Puerto Ricans fight back against caiman onslaught
https://news.yahoo.com/puerto-ricans-fight-back-against-caiman-onslaught-201015389.html
A pox on do-gooders and animal rights activists. None of them have even basic common sense.
Just curious. Has any animal birth control effort ever worked anywhere, ever?
I know lots of time and money has been spent in efforts to control X+Y but have yet to read where a program was shutting down, having reached their goal. If I were a cynic I'd think those who pushed for such efforts long ago moved on to some other cause while those implementing them recognize a job for life if they play their cards right.
The solution is obvious. Animal rights activists have blocked hunting. OK. Now it's their problem or hunting returns. Put up or shut up.
Seems like hunting is the logical solution.
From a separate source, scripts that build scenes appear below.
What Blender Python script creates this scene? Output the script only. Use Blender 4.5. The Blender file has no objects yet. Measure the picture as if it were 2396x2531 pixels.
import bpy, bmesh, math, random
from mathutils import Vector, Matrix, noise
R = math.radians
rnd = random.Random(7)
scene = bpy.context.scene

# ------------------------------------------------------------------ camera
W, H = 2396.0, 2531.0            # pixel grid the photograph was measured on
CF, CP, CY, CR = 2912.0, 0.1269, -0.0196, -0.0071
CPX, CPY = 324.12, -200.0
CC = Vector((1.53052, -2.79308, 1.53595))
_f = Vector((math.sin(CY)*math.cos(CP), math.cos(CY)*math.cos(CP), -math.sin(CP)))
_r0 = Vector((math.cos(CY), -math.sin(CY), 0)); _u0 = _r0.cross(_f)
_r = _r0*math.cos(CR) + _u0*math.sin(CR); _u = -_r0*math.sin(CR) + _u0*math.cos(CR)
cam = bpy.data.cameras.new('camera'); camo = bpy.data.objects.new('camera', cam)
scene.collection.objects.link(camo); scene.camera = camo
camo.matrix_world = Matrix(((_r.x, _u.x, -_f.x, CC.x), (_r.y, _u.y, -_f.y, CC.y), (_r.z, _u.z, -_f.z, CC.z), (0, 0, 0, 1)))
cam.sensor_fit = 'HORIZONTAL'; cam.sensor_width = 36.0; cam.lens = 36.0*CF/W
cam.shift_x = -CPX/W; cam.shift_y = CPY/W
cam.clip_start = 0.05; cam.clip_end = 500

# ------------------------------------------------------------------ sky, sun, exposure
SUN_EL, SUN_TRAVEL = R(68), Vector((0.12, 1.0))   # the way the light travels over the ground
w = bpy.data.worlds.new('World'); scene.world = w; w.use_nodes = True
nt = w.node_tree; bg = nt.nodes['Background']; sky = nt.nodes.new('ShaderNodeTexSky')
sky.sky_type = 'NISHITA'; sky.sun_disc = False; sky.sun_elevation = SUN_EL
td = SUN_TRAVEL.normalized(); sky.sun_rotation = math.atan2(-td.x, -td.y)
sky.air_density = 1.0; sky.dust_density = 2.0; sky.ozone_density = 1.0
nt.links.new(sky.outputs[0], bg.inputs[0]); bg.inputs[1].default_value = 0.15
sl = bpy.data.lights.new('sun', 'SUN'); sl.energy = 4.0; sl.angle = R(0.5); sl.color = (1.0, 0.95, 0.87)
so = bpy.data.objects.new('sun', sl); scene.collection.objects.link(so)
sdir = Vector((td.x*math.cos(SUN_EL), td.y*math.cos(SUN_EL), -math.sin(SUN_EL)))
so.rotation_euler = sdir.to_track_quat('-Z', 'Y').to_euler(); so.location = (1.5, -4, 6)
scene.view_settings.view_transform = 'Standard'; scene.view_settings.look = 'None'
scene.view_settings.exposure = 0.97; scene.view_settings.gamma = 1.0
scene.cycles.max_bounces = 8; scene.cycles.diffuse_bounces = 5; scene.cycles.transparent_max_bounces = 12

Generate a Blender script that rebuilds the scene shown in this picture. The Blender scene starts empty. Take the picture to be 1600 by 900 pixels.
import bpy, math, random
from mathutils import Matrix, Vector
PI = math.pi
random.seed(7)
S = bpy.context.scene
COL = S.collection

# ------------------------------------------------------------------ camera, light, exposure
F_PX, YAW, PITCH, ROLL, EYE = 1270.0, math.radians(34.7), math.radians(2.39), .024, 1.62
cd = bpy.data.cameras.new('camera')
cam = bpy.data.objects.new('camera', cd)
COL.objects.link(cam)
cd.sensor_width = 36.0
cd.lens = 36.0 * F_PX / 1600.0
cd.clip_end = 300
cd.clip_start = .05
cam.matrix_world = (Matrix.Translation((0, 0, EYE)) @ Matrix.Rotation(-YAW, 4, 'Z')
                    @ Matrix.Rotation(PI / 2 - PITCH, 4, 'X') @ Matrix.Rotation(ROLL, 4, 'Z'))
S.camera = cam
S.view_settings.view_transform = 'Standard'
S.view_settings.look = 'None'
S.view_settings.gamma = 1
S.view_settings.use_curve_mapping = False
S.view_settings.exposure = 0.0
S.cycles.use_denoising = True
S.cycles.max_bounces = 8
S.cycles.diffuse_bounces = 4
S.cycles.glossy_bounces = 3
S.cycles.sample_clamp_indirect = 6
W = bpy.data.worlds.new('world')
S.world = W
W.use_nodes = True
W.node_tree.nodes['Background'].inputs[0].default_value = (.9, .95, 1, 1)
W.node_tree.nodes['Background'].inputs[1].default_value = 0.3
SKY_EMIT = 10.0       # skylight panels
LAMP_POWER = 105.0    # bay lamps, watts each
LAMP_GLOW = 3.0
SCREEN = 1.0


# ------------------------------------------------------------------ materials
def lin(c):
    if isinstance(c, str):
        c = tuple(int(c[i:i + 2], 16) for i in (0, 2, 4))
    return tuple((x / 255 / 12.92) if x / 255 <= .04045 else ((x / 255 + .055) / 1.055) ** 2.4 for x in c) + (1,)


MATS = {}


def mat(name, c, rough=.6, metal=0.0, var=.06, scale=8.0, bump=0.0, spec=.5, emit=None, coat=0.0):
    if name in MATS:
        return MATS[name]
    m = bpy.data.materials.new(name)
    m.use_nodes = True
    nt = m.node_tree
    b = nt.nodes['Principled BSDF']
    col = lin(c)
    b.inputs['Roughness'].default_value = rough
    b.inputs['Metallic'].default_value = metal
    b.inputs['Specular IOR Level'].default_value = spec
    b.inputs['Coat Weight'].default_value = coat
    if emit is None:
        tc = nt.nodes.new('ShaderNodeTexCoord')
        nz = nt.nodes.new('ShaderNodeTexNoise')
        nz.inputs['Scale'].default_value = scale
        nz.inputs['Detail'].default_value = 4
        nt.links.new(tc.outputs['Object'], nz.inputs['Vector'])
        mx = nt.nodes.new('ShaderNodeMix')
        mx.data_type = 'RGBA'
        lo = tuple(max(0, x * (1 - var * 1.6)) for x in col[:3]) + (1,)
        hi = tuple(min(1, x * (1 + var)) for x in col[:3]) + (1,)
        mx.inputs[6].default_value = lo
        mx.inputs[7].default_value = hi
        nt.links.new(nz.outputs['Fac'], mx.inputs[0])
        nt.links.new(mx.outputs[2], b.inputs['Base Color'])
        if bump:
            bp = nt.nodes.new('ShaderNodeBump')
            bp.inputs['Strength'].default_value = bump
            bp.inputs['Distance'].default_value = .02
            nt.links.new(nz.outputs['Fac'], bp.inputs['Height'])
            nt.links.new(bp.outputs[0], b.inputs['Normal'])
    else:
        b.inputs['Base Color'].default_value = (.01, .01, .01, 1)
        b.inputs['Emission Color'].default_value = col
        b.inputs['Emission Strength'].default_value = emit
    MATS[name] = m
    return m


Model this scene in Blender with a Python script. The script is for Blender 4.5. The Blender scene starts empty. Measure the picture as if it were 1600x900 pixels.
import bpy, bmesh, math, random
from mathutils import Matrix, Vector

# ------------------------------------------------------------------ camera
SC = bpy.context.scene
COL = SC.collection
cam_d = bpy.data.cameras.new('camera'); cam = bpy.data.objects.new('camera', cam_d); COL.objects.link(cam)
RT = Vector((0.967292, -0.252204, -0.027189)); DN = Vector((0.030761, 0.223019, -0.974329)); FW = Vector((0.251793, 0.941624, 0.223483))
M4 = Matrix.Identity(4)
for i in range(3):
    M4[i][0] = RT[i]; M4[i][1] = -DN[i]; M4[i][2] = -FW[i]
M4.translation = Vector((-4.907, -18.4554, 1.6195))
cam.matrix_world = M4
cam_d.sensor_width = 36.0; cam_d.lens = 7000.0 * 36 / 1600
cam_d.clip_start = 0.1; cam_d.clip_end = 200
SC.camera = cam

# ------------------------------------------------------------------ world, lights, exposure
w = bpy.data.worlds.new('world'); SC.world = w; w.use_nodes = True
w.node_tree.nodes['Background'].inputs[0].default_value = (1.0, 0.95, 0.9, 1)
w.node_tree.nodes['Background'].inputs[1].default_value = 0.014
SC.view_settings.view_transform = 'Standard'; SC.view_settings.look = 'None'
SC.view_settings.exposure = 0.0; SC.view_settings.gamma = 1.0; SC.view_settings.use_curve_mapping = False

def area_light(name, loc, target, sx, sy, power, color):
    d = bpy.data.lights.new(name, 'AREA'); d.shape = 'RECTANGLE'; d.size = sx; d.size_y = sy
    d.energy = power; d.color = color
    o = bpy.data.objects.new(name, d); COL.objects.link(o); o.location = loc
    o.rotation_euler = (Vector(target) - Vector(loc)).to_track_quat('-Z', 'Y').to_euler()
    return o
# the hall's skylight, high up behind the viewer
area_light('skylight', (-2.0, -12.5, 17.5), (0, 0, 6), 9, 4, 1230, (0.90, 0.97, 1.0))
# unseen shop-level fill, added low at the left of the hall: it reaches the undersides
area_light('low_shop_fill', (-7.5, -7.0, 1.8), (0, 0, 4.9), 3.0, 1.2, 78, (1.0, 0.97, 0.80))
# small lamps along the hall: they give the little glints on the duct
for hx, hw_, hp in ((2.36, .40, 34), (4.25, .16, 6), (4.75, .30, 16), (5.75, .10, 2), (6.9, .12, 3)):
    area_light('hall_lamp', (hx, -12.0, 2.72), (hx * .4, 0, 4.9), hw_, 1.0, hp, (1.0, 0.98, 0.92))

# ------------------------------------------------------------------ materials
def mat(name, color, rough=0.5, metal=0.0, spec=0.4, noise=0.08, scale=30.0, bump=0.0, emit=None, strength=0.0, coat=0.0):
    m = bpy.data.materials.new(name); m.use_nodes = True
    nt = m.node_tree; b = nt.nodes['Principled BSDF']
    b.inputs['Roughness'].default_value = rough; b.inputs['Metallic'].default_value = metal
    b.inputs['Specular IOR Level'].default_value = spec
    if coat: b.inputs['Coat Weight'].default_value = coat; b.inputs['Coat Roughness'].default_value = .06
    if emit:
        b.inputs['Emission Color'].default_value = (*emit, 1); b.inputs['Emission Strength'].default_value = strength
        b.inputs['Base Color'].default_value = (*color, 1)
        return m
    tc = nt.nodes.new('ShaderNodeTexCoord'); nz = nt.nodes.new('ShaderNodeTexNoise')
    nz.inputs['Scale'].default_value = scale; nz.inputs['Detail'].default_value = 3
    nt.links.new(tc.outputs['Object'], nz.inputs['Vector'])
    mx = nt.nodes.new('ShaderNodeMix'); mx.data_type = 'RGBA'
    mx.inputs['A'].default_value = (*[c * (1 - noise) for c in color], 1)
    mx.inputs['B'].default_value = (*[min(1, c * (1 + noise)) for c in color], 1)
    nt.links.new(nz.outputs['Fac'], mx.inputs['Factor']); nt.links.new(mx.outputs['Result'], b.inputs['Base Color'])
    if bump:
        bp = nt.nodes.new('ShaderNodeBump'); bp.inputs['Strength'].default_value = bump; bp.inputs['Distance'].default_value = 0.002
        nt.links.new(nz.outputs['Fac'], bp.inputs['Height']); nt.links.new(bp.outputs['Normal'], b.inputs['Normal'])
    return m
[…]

I've read that they are tasty and the the tusk ivory is actually finer grained than elephant. I'm sure we could make cowboy boots out of the hide. Jeff Cooper, in his later writings proposed night hunting them while they were out on land grazing. Getting between a hippo and the river at night was a bit more sport than any guide was willing to take on.
It would seem the solution is clear - shoot lots of them and send the meat to the starving in Venezuela next door! Who knows, maybe the hippos were meant to arrive in force in Colombia at precisely this time for this purpose.
Who knew hippos could jump?
Me, me! I saw the movie. They dance on tippy toes in tutu's as well.
A mental musing thought occurred to me.
If they are so dangerous to capture & handle, how did Pablo Escobar get them there in the first place?
@Steve Sky: Because Pablo Escobar didn't care about casualties.
Just call the guys from Jurassic Park.